▶ _EXERCISE BRIEF_: Write out the whole listing, matching it exactly.

▶ _RECORDS SUPPLIED_:
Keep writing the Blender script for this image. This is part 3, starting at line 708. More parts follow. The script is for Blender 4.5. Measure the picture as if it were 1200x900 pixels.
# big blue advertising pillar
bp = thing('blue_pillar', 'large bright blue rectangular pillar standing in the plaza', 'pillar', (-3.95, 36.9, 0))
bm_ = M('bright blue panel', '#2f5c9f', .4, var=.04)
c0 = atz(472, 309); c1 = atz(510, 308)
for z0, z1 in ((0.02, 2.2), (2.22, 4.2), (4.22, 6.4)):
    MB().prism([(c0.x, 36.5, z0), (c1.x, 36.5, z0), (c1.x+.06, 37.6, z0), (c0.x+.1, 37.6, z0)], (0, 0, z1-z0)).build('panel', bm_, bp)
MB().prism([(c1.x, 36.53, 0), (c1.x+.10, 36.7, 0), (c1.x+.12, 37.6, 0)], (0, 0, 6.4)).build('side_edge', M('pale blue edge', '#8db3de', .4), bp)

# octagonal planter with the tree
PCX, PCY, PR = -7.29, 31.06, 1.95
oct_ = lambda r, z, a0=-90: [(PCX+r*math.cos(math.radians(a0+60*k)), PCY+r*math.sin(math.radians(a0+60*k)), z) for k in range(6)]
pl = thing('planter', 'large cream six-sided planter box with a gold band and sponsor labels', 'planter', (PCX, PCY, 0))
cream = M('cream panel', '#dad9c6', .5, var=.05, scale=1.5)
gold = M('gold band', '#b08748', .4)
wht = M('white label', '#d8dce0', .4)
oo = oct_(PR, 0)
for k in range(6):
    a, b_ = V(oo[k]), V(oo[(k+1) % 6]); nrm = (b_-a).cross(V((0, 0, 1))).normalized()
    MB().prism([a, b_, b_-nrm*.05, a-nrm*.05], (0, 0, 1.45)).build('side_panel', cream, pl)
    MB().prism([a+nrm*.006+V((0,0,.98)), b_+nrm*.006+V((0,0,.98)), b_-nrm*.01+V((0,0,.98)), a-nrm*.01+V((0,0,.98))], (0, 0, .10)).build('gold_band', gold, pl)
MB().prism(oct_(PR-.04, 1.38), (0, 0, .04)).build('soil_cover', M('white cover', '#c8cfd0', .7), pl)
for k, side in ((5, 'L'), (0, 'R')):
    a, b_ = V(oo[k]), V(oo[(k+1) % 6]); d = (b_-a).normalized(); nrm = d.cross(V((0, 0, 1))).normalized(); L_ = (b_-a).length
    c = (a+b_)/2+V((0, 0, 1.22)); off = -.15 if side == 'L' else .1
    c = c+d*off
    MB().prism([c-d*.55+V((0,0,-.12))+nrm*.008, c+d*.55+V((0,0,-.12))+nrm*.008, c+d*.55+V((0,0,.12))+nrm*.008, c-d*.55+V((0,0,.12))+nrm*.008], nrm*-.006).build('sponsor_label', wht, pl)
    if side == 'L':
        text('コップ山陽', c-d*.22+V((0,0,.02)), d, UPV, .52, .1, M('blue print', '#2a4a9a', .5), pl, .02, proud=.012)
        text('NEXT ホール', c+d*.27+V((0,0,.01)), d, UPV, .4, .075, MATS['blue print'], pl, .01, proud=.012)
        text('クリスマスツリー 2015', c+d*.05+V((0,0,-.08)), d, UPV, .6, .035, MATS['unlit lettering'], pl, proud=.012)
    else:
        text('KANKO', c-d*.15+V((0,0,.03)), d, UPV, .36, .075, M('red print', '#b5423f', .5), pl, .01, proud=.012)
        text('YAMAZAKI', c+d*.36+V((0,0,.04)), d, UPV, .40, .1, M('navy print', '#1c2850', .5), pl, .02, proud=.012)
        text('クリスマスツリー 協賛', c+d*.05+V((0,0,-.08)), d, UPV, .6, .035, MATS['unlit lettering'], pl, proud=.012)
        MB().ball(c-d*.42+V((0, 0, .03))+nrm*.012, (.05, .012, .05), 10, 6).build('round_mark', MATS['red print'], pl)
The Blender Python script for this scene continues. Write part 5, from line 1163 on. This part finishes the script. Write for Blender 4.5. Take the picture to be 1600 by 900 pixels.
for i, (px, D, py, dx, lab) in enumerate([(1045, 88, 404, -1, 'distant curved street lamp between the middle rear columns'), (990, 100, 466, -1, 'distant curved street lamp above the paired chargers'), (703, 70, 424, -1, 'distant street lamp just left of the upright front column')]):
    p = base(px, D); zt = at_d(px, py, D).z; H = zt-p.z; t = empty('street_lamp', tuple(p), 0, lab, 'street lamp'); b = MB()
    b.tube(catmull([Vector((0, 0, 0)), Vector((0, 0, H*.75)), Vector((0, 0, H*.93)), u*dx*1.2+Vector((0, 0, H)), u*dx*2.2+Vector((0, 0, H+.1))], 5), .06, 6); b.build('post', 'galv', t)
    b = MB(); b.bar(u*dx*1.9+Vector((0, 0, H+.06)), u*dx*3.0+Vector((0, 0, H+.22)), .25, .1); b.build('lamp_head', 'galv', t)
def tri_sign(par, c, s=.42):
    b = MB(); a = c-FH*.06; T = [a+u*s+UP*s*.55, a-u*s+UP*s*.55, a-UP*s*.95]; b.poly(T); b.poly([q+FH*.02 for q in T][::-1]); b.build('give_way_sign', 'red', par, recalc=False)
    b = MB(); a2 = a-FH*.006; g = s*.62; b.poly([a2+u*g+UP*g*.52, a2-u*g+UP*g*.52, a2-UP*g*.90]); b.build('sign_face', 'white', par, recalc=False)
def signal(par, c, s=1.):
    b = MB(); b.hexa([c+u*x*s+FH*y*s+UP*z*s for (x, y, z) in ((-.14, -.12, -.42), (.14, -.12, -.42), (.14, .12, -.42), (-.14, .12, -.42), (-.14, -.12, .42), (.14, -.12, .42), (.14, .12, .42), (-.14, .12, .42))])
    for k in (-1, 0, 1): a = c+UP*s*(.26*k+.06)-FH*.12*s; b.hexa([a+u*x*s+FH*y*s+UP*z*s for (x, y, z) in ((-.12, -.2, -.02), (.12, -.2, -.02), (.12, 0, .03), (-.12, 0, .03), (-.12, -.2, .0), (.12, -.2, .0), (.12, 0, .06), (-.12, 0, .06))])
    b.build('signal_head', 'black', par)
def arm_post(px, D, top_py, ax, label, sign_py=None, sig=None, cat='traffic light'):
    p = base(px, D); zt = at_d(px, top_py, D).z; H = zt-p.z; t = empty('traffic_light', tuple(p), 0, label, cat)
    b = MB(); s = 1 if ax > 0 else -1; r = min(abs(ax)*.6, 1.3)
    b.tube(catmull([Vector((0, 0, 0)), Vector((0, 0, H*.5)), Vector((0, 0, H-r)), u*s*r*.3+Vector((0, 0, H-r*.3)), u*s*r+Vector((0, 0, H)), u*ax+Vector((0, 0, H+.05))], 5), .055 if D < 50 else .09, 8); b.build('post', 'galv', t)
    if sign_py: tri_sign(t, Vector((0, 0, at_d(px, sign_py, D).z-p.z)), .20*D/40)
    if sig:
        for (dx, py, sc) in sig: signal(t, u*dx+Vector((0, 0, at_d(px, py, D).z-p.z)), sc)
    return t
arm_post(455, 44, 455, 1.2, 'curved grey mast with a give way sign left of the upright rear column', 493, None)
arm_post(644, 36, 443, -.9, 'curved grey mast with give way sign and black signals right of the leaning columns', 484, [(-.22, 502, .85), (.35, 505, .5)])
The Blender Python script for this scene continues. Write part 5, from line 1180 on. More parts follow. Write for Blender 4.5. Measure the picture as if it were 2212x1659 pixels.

▶ _FINISHED TASK_:
Keep writing the Blender script for this image. This is part 3, starting at line 708. More parts follow. The script is for Blender 4.5. Measure the picture as if it were 1200x900 pixels.
# big blue advertising pillar
bp = thing('blue_pillar', 'large bright blue rectangular pillar standing in the plaza', 'pillar', (-3.95, 36.9, 0))
bm_ = M('bright blue panel', '#2f5c9f', .4, var=.04)
c0 = atz(472, 309); c1 = atz(510, 308)
for z0, z1 in ((0.02, 2.2), (2.22, 4.2), (4.22, 6.4)):
    MB().prism([(c0.x, 36.5, z0), (c1.x, 36.5, z0), (c1.x+.06, 37.6, z0), (c0.x+.1, 37.6, z0)], (0, 0, z1-z0)).build('panel', bm_, bp)
MB().prism([(c1.x, 36.53, 0), (c1.x+.10, 36.7, 0), (c1.x+.12, 37.6, 0)], (0, 0, 6.4)).build('side_edge', M('pale blue edge', '#8db3de', .4), bp)

# octagonal planter with the tree
PCX, PCY, PR = -7.29, 31.06, 1.95
oct_ = lambda r, z, a0=-90: [(PCX+r*math.cos(math.radians(a0+60*k)), PCY+r*math.sin(math.radians(a0+60*k)), z) for k in range(6)]
pl = thing('planter', 'large cream six-sided planter box with a gold band and sponsor labels', 'planter', (PCX, PCY, 0))
cream = M('cream panel', '#dad9c6', .5, var=.05, scale=1.5)
gold = M('gold band', '#b08748', .4)
wht = M('white label', '#d8dce0', .4)
oo = oct_(PR, 0)
for k in range(6):
    a, b_ = V(oo[k]), V(oo[(k+1) % 6]); nrm = (b_-a).cross(V((0, 0, 1))).normalized()
    MB().prism([a, b_, b_-nrm*.05, a-nrm*.05], (0, 0, 1.45)).build('side_panel', cream, pl)
    MB().prism([a+nrm*.006+V((0,0,.98)), b_+nrm*.006+V((0,0,.98)), b_-nrm*.01+V((0,0,.98)), a-nrm*.01+V((0,0,.98))], (0, 0, .10)).build('gold_band', gold, pl)
MB().prism(oct_(PR-.04, 1.38), (0, 0, .04)).build('soil_cover', M('white cover', '#c8cfd0', .7), pl)
for k, side in ((5, 'L'), (0, 'R')):
    a, b_ = V(oo[k]), V(oo[(k+1) % 6]); d = (b_-a).normalized(); nrm = d.cross(V((0, 0, 1))).normalized(); L_ = (b_-a).length
    c = (a+b_)/2+V((0, 0, 1.22)); off = -.15 if side == 'L' else .1
    c = c+d*off
    MB().prism([c-d*.55+V((0,0,-.12))+nrm*.008, c+d*.55+V((0,0,-.12))+nrm*.008, c+d*.55+V((0,0,.12))+nrm*.008, c-d*.55+V((0,0,.12))+nrm*.008], nrm*-.006).build('sponsor_label', wht, pl)
    if side == 'L':
        text('コップ山陽', c-d*.22+V((0,0,.02)), d, UPV, .52, .1, M('blue print', '#2a4a9a', .5), pl, .02, proud=.012)
        text('NEXT ホール', c+d*.27+V((0,0,.01)), d, UPV, .4, .075, MATS['blue print'], pl, .01, proud=.012)
        text('クリスマスツリー 2015', c+d*.05+V((0,0,-.08)), d, UPV, .6, .035, MATS['unlit lettering'], pl, proud=.012)
    else:
        text('KANKO', c-d*.15+V((0,0,.03)), d, UPV, .36, .075, M('red print', '#b5423f', .5), pl, .01, proud=.012)
        text('YAMAZAKI', c+d*.36+V((0,0,.04)), d, UPV, .40, .1, M('navy print', '#1c2850', .5), pl, .02, proud=.012)
        text('クリスマスツリー 協賛', c+d*.05+V((0,0,-.08)), d, UPV, .6, .035, MATS['unlit lettering'], pl, proud=.012)
        MB().ball(c-d*.42+V((0, 0, .03))+nrm*.012, (.05, .012, .05), 10, 6).build('round_mark', MATS['red print'], pl)
The Blender Python script for this scene continues. Write part 5, from line 1163 on. This part finishes the script. Write for Blender 4.5. Take the picture to be 1600 by 900 pixels.
for i, (px, D, py, dx, lab) in enumerate([(1045, 88, 404, -1, 'distant curved street lamp between the middle rear columns'), (990, 100, 466, -1, 'distant curved street lamp above the paired chargers'), (703, 70, 424, -1, 'distant street lamp just left of the upright front column')]):
    p = base(px, D); zt = at_d(px, py, D).z; H = zt-p.z; t = empty('street_lamp', tuple(p), 0, lab, 'street lamp'); b = MB()
    b.tube(catmull([Vector((0, 0, 0)), Vector((0, 0, H*.75)), Vector((0, 0, H*.93)), u*dx*1.2+Vector((0, 0, H)), u*dx*2.2+Vector((0, 0, H+.1))], 5), .06, 6); b.build('post', 'galv', t)
    b = MB(); b.bar(u*dx*1.9+Vector((0, 0, H+.06)), u*dx*3.0+Vector((0, 0, H+.22)), .25, .1); b.build('lamp_head', 'galv', t)
def tri_sign(par, c, s=.42):
    b = MB(); a = c-FH*.06; T = [a+u*s+UP*s*.55, a-u*s+UP*s*.55, a-UP*s*.95]; b.poly(T); b.poly([q+FH*.02 for q in T][::-1]); b.build('give_way_sign', 'red', par, recalc=False)
    b = MB(); a2 = a-FH*.006; g = s*.62; b.poly([a2+u*g+UP*g*.52, a2-u*g+UP*g*.52, a2-UP*g*.90]); b.build('sign_face', 'white', par, recalc=False)
def signal(par, c, s=1.):
    b = MB(); b.hexa([c+u*x*s+FH*y*s+UP*z*s for (x, y, z) in ((-.14, -.12, -.42), (.14, -.12, -.42), (.14, .12, -.42), (-.14, .12, -.42), (-.14, -.12, .42), (.14, -.12, .42), (.14, .12, .42), (-.14, .12, .42))])
    for k in (-1, 0, 1): a = c+UP*s*(.26*k+.06)-FH*.12*s; b.hexa([a+u*x*s+FH*y*s+UP*z*s for (x, y, z) in ((-.12, -.2, -.02), (.12, -.2, -.02), (.12, 0, .03), (-.12, 0, .03), (-.12, -.2, .0), (.12, -.2, .0), (.12, 0, .06), (-.12, 0, .06))])
    b.build('signal_head', 'black', par)
def arm_post(px, D, top_py, ax, label, sign_py=None, sig=None, cat='traffic light'):
    p = base(px, D); zt = at_d(px, top_py, D).z; H = zt-p.z; t = empty('traffic_light', tuple(p), 0, label, cat)
    b = MB(); s = 1 if ax > 0 else -1; r = min(abs(ax)*.6, 1.3)
    b.tube(catmull([Vector((0, 0, 0)), Vector((0, 0, H*.5)), Vector((0, 0, H-r)), u*s*r*.3+Vector((0, 0, H-r*.3)), u*s*r+Vector((0, 0, H)), u*ax+Vector((0, 0, H+.05))], 5), .055 if D < 50 else .09, 8); b.build('post', 'galv', t)
    if sign_py: tri_sign(t, Vector((0, 0, at_d(px, sign_py, D).z-p.z)), .20*D/40)
    if sig:
        for (dx, py, sc) in sig: signal(t, u*dx+Vector((0, 0, at_d(px, py, D).z-p.z)), sc)
    return t
arm_post(455, 44, 455, 1.2, 'curved grey mast with a give way sign left of the upright rear column', 493, None)
arm_post(644, 36, 443, -.9, 'curved grey mast with give way sign and black signals right of the leaning columns', 484, [(-.22, 502, .85), (.35, 505, .5)])
The Blender Python script for this scene continues. Write part 5, from line 1180 on. More parts follow. Write for Blender 4.5. Measure the picture as if it were 2212x1659 pixels.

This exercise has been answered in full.